Circumstantial Portraits, a multi-media exhibition by Margarita Fainshtein, saw a well-attended opening at Studio 21 earlier this month.
Fainshtein, a Jewish artist, was born in the Ukraine. In an interview with CBC Radio, Fainshtein said that her family was othered in their home country, a region with a long historical record of antisemitism. Moving from the Ukraine, they hoped that Israel, as a historically significant centre of Jewish faith, would be where they could find a safe sense of home. After living there for a few years, ongoing conflict necessitated that the search for home continue.
Leaving Israel, Fainshtein settled in Canada, another country attempting to navigate the ramifications of its settler-colonial origin, while simultaneously negotiating its relationship to newcomers. Responding to the intersection of international conflicts as experienced on the human level, her experience complicates familiar narratives of diaspora.
Feinstein’s work is deeply personal, drawing on a cross-generation familial archive and connected to a distinct experience of history. The work itself is made up of a mix of punchy resin objects, nesting dolls, and large-scale fabric and paperworks, imbued or etched or printed with identifying documents personally sourced reaching back five generations.
These documents (ID cards, visas, boarding passes, Communist party tickets, passports, birth certificates etc.) are archival way-markers in the search for home. Showing everything and nothing, Fainshtein digitally layers these documents of different languages to the point of illegibility, creating a new visual language or impressionist collage of the experience of an immigrant, as recorded in government paperwork acquired through the process. In obscuring the markers of these identities, Fainshtein renders them universal.

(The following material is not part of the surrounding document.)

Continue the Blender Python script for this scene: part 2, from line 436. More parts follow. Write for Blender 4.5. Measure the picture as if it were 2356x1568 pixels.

The use of archives is of particular interest for Jewish artists responding to their family history, as the power of the archive is twofold in its role in the Holocaust: the meticulous documentation of Jews and other parties by the Nazis facilitated not only highly organized massacre, but also ultimately acted as evidence against them in trial.
Recreating memories of Ukrainian laundry lines hung with clothespins, the large-scale double-sided relief prints, Thinking With An Accent, evoke the mess of bureaucratic stamps. Layered into submission and pressed into shape, the crushing overlap of the text implicates the material weight of maneuvering immigration, suggesting the paperwork amounting to a human experience.
In lived experience, these kinds of documents are arbitrary and restrictive markers of (state-mandated) identity. But, with so much lost as subsequent generations continue the search for home, sometimes these documents are all we have left of those who came before. The wooden hydro-dipped Nesting Dolls, one doll to represent each of the five generations, establishes a view towards the development of a multicultural experience. Opening up to reveal their interior memory, the many-layered journey towards home is understood as a family affair.
Fanshtein’s Self portrait Containers take the form of faux crystal candy dishes, tumblers, and platters. They are recognizable household objects, beloved heirlooms you would pass down through the generations, and carry with you from home to home. But Fainshtein’s containers have been physically imbued with the archive. Clear resin acts like glass, suspending scraps of frayed print within. Here, the medium in service of the aesthetic, offers a blank slate: the nothingness of the file. The crystalline quality is essential, again showing everything and nothing, as further illustrated in her Self Portrait[s] (On Suitcase), where she has laser-etched identifying documents into acrylic suitcases. There is no privacy to be had— where these suitcases to be used to travel, everything inside would be visible to prying eyes. And in theory, they could be used. The objects are apparently functional and fully articulated, a point the gallerist informs me is important to the artist, as I can imagine it would be—immigration demands utility. As an interpreter at the Museum of Immigration at Pier 21, I always pointed out their collection of suitcases to visitors, as they perfectly illustrated the immigrant’s dilemma—often it’s impossible to bring what you really need.
The archival aesthetics Fainshtein employs are universal props of immigration under nationalist bureaucracy, suspended and etched into objects that signify home and travel. The layering of her recovered documents reproduces the layering of identities dictated by each phase of migration, or the layers of culture that may amount to one’s identity.
This exhibition is on view until March 28th, 2023 at Studio 21 Gallery.